From the first line of the data below, copy each line up to the one containing "C = bpy.data.collections.new('kiosk');", and include that line too.

— Data section —
--- START ---

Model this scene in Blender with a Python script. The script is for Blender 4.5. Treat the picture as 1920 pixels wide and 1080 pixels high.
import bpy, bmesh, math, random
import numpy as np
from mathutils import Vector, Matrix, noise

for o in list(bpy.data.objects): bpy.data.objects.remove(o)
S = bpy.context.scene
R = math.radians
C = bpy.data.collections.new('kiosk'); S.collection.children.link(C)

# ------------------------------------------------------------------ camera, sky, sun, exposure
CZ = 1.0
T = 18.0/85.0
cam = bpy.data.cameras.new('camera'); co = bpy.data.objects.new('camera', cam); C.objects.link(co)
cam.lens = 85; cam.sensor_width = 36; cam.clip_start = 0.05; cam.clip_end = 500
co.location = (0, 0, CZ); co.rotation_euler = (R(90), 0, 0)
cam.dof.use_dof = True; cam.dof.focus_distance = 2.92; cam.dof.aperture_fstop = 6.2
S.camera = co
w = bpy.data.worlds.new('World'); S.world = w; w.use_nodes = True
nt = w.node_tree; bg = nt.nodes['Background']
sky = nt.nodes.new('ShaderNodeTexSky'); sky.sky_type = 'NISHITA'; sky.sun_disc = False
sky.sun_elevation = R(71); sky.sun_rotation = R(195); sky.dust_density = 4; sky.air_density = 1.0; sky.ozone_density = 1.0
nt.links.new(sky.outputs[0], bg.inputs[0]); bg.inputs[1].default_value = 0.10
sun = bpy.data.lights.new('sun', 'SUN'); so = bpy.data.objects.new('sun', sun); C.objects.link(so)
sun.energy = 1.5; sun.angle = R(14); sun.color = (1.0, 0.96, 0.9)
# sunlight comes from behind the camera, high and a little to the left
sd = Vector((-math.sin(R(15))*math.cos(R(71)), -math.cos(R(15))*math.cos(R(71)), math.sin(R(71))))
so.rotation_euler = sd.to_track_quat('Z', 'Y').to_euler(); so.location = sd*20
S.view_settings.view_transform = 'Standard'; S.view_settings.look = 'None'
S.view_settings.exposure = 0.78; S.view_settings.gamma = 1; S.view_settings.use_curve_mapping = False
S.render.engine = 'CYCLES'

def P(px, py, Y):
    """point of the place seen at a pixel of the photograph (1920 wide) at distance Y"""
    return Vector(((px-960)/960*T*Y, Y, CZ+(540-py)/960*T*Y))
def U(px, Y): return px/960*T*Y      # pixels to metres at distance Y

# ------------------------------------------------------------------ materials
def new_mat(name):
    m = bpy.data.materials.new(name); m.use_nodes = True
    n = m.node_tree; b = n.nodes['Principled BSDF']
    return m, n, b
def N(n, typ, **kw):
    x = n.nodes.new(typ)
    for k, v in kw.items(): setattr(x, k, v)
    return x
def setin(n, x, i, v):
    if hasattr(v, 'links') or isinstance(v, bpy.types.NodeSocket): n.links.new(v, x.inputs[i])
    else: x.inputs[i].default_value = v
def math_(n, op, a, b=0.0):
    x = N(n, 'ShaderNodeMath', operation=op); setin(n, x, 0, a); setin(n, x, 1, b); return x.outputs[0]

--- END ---

— Exercise answer —
Model this scene in Blender with a Python script. The script is for Blender 4.5. Treat the picture as 1920 pixels wide and 1080 pixels high.
import bpy, bmesh, math, random
import numpy as np
from mathutils import Vector, Matrix, noise

for o in list(bpy.data.objects): bpy.data.objects.remove(o)
S = bpy.context.scene
R = math.radians
C = bpy.data.collections.new('kiosk'); S.collection.children.link(C)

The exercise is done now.